### Exercise instructions
Copy every line, exactly and only, from the line containing "Reconstruct this image" to the line containing "R = math.radians", both lines included.

### Data extract
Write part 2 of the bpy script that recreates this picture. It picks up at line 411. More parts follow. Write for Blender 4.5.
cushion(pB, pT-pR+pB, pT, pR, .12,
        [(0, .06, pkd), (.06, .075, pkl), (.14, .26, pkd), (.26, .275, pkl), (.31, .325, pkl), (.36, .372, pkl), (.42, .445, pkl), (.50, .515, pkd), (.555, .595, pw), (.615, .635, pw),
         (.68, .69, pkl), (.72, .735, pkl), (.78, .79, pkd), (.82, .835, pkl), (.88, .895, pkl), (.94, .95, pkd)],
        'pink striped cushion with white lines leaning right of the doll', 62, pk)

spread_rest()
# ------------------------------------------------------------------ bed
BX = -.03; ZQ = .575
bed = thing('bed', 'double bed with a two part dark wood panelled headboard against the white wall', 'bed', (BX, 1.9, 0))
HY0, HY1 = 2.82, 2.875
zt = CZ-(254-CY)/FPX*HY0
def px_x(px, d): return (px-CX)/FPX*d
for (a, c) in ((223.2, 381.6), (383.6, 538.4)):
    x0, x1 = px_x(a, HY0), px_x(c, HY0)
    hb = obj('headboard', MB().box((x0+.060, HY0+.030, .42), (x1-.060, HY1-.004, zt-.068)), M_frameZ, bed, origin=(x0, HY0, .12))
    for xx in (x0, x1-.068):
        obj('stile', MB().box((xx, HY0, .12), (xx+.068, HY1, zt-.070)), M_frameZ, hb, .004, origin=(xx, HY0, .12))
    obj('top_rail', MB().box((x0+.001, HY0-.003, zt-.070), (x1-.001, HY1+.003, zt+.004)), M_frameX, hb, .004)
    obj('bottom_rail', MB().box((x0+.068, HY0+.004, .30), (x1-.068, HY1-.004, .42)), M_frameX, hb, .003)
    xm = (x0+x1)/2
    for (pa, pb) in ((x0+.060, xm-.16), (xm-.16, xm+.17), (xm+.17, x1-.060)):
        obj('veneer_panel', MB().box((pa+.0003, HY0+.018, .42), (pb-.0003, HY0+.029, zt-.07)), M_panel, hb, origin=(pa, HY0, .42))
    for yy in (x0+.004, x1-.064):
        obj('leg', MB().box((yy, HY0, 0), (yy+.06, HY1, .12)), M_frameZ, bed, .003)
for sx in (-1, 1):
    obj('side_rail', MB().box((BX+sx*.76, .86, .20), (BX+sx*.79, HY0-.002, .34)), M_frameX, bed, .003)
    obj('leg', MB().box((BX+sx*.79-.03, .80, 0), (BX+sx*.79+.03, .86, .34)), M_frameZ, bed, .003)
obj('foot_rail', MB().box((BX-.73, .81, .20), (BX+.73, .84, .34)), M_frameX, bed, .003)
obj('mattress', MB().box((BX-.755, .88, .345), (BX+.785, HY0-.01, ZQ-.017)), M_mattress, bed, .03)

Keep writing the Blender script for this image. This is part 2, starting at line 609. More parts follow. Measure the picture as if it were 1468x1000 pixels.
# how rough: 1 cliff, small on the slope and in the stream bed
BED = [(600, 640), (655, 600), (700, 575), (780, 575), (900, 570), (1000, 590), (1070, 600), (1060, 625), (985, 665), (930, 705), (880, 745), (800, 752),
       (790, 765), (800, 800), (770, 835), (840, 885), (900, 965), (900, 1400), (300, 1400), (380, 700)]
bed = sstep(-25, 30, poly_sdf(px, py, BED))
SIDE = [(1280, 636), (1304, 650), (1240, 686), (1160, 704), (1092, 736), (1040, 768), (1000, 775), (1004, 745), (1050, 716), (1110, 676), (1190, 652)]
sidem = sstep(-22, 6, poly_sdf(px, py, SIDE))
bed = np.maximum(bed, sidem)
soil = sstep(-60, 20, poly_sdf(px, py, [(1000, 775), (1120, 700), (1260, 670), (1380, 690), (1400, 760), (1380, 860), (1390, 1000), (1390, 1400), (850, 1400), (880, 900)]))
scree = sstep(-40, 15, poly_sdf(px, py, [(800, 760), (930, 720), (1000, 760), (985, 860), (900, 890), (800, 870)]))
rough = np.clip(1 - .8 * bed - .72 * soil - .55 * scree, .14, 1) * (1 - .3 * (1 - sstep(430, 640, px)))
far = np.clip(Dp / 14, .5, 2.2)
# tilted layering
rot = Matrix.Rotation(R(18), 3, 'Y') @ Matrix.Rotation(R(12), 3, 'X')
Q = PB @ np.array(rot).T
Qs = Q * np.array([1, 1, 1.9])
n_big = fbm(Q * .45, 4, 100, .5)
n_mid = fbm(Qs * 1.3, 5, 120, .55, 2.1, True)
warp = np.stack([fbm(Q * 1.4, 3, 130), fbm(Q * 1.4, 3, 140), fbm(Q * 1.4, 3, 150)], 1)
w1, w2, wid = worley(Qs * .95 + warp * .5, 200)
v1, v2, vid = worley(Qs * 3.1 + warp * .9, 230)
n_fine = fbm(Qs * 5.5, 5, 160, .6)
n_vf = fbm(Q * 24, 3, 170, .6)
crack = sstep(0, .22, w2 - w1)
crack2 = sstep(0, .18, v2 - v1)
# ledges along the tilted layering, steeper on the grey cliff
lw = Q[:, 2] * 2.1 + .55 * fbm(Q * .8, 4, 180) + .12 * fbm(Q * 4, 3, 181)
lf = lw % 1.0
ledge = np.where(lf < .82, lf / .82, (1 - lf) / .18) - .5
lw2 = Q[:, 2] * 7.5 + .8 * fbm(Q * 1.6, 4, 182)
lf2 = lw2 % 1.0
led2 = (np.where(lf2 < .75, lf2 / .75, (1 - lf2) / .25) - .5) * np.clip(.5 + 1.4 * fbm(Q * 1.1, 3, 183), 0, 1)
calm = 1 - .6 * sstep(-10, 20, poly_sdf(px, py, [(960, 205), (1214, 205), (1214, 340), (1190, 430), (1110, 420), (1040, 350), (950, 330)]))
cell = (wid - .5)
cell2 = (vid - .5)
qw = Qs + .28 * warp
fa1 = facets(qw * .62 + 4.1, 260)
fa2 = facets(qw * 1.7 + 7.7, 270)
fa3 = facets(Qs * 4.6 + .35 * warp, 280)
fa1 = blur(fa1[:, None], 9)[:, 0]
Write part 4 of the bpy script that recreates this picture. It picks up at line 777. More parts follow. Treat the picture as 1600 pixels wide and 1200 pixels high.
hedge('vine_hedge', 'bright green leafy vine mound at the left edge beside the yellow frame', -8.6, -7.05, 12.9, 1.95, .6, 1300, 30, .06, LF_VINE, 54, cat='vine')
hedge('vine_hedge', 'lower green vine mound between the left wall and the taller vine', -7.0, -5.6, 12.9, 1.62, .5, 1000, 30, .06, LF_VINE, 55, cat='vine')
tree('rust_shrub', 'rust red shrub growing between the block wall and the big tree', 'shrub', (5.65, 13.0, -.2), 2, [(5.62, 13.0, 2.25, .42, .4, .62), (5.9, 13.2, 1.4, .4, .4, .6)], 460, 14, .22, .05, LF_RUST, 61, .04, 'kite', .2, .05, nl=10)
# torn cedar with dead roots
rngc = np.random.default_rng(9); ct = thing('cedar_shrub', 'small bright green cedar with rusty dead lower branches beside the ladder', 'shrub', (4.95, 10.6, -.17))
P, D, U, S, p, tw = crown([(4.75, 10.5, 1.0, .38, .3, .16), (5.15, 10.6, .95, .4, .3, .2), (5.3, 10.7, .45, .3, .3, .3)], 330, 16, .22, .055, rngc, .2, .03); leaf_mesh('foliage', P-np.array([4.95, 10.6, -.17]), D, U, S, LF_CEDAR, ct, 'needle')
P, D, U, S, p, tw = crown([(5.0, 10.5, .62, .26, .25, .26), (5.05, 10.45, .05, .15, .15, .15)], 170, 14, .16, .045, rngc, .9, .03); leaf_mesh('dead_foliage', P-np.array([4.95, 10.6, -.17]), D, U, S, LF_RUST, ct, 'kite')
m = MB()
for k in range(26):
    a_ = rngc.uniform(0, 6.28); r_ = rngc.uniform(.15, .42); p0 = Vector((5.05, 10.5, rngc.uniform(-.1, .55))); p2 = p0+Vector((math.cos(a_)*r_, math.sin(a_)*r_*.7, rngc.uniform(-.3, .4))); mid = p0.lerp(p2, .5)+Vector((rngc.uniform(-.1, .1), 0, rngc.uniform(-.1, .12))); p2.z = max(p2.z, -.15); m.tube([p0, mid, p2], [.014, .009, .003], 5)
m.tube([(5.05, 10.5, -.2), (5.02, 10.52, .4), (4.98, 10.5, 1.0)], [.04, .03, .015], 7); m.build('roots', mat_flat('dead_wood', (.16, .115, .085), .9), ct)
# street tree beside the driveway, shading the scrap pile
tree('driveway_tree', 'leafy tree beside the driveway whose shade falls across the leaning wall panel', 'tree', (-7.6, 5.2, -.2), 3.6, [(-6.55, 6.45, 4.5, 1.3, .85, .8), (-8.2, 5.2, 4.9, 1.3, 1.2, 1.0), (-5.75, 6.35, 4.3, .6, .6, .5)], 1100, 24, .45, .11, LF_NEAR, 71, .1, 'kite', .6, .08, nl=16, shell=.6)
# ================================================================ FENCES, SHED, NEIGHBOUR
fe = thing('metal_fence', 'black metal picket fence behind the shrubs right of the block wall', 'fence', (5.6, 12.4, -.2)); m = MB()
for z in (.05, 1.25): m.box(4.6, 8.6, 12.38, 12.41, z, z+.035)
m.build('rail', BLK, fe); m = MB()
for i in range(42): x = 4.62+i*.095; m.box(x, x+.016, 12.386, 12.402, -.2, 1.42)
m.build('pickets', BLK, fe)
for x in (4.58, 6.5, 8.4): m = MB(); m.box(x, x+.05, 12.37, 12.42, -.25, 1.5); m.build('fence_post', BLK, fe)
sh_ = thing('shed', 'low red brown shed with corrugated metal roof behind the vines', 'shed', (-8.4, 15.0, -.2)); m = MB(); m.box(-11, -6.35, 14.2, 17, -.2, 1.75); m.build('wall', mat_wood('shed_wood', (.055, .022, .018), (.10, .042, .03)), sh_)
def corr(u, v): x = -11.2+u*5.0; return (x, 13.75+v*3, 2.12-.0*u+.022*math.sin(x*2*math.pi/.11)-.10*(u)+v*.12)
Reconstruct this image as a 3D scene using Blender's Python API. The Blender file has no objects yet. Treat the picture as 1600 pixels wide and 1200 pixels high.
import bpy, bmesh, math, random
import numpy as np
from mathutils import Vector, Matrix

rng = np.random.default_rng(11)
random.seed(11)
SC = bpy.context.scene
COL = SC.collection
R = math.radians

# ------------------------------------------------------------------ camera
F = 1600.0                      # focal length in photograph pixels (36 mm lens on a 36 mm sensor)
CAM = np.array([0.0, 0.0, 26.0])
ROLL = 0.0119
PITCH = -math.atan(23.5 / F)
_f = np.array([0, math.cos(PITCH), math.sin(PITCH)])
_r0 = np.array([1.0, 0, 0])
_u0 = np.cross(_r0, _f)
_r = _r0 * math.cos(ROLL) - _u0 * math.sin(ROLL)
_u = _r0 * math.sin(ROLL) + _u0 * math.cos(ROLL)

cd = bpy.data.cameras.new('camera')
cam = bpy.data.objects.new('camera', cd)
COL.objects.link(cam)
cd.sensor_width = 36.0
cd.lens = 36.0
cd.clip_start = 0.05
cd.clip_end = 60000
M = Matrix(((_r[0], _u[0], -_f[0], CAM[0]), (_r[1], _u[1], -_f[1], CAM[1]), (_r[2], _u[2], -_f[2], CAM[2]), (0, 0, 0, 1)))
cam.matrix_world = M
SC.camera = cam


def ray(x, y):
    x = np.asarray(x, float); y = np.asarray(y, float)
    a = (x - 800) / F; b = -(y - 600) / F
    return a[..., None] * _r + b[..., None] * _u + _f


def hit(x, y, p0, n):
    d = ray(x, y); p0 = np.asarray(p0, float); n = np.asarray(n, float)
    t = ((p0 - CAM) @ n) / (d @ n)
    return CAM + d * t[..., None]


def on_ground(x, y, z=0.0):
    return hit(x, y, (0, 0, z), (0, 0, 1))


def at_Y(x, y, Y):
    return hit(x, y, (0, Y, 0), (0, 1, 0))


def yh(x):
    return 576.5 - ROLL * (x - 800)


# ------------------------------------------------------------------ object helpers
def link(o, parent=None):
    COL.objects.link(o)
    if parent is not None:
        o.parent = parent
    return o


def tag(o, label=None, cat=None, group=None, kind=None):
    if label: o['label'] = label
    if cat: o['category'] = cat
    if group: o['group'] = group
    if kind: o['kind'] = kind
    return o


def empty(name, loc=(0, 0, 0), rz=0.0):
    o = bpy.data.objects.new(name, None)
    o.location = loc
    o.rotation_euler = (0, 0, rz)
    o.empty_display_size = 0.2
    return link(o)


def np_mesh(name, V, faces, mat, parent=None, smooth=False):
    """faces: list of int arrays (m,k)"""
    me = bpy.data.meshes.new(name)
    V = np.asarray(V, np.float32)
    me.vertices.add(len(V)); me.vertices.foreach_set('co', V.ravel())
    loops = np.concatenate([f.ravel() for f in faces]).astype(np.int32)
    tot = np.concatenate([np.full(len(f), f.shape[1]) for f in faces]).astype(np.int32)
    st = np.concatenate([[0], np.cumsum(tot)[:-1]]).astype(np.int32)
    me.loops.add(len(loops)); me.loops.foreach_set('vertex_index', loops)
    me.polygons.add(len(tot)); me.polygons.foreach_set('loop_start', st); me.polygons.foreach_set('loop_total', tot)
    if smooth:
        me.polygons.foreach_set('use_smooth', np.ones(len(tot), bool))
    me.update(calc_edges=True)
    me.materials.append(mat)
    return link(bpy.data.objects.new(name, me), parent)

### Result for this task
Reconstruct this image as a 3D scene using Blender's Python API. The Blender file has no objects yet. Treat the picture as 1600 pixels wide and 1200 pixels high.
import bpy, bmesh, math, random
import numpy as np
from mathutils import Vector, Matrix

rng = np.random.default_rng(11)
random.seed(11)
SC = bpy.context.scene
COL = SC.collection
R = math.radians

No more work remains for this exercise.